== DATASET CONTENT ==
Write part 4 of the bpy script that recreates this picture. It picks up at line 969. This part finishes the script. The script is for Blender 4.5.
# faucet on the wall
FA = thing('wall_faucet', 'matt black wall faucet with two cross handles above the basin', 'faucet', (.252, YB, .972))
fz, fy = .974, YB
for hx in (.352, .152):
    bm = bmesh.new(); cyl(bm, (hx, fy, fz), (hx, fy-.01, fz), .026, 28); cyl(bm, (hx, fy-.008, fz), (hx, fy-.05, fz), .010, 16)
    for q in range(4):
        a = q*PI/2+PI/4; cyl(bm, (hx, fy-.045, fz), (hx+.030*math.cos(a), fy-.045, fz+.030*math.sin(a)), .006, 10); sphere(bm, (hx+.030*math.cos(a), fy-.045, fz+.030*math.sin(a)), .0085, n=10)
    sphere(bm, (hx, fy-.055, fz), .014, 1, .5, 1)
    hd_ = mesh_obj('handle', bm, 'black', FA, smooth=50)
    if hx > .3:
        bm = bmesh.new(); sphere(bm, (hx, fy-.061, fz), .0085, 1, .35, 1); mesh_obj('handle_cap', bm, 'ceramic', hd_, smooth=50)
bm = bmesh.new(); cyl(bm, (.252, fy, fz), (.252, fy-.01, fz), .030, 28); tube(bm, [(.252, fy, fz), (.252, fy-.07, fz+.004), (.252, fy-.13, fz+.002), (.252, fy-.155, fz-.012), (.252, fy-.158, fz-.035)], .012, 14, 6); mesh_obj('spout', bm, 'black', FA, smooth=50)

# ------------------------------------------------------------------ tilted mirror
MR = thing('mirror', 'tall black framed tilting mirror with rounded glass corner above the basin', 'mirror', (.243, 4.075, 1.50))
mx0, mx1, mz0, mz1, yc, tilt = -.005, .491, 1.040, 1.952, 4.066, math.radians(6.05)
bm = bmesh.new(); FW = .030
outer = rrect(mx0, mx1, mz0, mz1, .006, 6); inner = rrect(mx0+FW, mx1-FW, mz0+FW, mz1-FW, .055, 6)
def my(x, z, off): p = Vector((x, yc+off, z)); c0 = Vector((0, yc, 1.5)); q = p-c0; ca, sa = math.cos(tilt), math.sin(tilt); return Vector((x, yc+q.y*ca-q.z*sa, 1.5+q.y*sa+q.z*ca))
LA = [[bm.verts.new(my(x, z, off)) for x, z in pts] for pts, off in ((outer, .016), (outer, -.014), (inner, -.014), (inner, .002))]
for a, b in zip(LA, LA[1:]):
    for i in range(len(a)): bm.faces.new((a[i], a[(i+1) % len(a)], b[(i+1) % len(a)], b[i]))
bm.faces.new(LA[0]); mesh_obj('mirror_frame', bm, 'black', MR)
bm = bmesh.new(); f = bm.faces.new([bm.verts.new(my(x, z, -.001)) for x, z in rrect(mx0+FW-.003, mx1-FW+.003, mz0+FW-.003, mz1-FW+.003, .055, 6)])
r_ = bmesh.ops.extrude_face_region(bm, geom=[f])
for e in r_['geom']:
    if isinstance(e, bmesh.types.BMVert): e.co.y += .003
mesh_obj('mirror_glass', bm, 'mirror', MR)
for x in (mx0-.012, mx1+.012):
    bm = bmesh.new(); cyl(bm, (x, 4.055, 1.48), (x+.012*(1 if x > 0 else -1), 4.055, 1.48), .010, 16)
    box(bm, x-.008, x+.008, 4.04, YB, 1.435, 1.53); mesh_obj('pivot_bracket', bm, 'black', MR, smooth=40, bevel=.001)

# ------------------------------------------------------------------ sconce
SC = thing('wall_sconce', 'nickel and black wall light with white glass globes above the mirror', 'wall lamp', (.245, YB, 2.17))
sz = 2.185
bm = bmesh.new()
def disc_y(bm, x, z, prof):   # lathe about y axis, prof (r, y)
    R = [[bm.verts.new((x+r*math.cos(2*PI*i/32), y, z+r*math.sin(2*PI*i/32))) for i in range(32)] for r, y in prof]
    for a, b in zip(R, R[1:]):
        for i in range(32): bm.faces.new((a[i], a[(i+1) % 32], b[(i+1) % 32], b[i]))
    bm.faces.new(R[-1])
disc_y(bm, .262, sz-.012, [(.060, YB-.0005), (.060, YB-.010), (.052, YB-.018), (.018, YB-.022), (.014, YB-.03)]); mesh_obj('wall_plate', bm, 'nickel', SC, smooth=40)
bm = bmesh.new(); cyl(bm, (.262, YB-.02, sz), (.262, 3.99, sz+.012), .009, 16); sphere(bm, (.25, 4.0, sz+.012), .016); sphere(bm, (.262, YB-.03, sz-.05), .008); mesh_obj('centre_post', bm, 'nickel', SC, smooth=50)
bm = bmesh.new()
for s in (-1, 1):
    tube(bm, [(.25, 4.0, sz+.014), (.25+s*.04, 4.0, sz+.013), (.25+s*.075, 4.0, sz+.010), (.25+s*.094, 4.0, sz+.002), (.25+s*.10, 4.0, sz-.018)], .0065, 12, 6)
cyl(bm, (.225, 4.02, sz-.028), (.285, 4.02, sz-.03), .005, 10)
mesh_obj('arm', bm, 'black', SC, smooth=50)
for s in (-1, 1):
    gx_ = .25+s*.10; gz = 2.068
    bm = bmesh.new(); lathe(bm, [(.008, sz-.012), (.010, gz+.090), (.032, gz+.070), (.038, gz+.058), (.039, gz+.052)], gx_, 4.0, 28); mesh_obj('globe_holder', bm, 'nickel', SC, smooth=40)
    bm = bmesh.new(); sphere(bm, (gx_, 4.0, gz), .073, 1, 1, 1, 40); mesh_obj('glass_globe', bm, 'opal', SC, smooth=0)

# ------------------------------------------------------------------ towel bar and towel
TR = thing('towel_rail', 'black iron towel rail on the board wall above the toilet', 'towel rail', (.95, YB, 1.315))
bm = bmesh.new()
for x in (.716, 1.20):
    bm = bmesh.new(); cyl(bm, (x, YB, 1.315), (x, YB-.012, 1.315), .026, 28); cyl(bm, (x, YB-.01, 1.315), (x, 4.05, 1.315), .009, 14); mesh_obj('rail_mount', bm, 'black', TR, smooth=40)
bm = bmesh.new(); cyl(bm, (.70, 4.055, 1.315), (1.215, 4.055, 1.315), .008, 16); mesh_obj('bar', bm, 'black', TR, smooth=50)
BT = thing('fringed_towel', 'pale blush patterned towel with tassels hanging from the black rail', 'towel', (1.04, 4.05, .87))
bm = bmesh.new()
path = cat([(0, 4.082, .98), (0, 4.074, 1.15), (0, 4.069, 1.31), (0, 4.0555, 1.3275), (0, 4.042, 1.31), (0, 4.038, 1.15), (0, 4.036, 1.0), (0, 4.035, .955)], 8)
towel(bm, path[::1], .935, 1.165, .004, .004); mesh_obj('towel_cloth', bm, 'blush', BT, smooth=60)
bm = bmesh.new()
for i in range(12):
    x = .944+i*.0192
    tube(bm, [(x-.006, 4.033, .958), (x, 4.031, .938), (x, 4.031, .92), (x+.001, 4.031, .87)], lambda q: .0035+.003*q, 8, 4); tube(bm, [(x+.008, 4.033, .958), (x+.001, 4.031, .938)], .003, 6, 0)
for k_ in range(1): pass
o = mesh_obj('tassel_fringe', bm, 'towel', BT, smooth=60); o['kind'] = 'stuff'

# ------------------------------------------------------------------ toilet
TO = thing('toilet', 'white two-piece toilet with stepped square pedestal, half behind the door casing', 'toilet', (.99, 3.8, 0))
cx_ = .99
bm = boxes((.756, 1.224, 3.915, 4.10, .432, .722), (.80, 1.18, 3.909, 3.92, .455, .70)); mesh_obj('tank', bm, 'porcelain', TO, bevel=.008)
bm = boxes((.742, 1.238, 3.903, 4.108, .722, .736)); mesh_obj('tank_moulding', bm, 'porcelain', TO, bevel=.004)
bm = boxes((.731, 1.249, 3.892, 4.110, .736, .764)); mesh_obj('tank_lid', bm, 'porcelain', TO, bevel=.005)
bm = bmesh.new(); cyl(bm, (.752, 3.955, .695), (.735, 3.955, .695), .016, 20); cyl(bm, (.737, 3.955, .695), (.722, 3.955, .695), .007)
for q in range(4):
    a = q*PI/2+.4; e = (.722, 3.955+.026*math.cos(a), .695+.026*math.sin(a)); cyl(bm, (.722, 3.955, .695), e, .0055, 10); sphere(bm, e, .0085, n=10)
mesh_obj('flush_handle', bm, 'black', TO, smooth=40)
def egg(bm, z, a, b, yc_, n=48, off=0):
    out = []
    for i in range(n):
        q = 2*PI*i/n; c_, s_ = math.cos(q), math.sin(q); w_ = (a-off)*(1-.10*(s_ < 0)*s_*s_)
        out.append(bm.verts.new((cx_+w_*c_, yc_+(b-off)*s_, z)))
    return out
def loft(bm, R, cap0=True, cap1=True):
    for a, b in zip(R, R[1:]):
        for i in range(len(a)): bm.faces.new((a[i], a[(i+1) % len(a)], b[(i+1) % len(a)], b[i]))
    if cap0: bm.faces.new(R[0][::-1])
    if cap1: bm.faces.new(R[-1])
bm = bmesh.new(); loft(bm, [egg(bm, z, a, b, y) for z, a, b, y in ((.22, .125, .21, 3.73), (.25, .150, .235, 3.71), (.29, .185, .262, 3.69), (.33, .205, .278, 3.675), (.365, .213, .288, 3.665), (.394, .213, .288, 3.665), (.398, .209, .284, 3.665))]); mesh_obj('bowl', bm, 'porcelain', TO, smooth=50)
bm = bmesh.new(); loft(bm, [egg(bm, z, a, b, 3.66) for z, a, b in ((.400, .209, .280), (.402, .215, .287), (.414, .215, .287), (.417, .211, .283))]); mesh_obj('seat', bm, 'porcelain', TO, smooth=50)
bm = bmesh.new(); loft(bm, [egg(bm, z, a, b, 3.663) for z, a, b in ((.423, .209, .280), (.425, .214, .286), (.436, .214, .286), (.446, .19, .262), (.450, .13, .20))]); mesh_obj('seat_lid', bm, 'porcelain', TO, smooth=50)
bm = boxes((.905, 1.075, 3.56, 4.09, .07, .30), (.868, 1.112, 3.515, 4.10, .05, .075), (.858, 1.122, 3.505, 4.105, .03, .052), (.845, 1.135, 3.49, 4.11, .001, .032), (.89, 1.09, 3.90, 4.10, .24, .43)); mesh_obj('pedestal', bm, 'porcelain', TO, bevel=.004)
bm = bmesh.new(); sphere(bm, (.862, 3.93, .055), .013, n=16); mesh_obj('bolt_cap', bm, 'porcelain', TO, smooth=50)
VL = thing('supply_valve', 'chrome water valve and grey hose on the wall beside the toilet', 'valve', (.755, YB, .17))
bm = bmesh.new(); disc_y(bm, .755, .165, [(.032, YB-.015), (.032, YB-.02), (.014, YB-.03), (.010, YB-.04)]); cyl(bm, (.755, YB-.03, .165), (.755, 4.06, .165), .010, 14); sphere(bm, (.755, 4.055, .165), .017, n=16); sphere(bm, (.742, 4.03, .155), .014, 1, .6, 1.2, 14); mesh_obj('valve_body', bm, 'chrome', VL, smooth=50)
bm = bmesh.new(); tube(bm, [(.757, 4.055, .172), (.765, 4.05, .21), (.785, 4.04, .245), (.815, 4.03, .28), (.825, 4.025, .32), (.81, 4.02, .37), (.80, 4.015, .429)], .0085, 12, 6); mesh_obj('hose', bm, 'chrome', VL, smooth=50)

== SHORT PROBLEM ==
Print the listing above from its first line through the line with "mesh_obj('spout', bm, 'black', FA, smooth=50)", and stop there.

== COMPLETE OUTPUT ==
Write part 4 of the bpy script that recreates this picture. It picks up at line 969. This part finishes the script. The script is for Blender 4.5.
# faucet on the wall
FA = thing('wall_faucet', 'matt black wall faucet with two cross handles above the basin', 'faucet', (.252, YB, .972))
fz, fy = .974, YB
for hx in (.352, .152):
    bm = bmesh.new(); cyl(bm, (hx, fy, fz), (hx, fy-.01, fz), .026, 28); cyl(bm, (hx, fy-.008, fz), (hx, fy-.05, fz), .010, 16)
    for q in range(4):
        a = q*PI/2+PI/4; cyl(bm, (hx, fy-.045, fz), (hx+.030*math.cos(a), fy-.045, fz+.030*math.sin(a)), .006, 10); sphere(bm, (hx+.030*math.cos(a), fy-.045, fz+.030*math.sin(a)), .0085, n=10)
    sphere(bm, (hx, fy-.055, fz), .014, 1, .5, 1)
    hd_ = mesh_obj('handle', bm, 'black', FA, smooth=50)
    if hx > .3:
        bm = bmesh.new(); sphere(bm, (hx, fy-.061, fz), .0085, 1, .35, 1); mesh_obj('handle_cap', bm, 'ceramic', hd_, smooth=50)
bm = bmesh.new(); cyl(bm, (.252, fy, fz), (.252, fy-.01, fz), .030, 28); tube(bm, [(.252, fy, fz), (.252, fy-.07, fz+.004), (.252, fy-.13, fz+.002), (.252, fy-.155, fz-.012), (.252, fy-.158, fz-.035)], .012, 14, 6); mesh_obj('spout', bm, 'black', FA, smooth=50)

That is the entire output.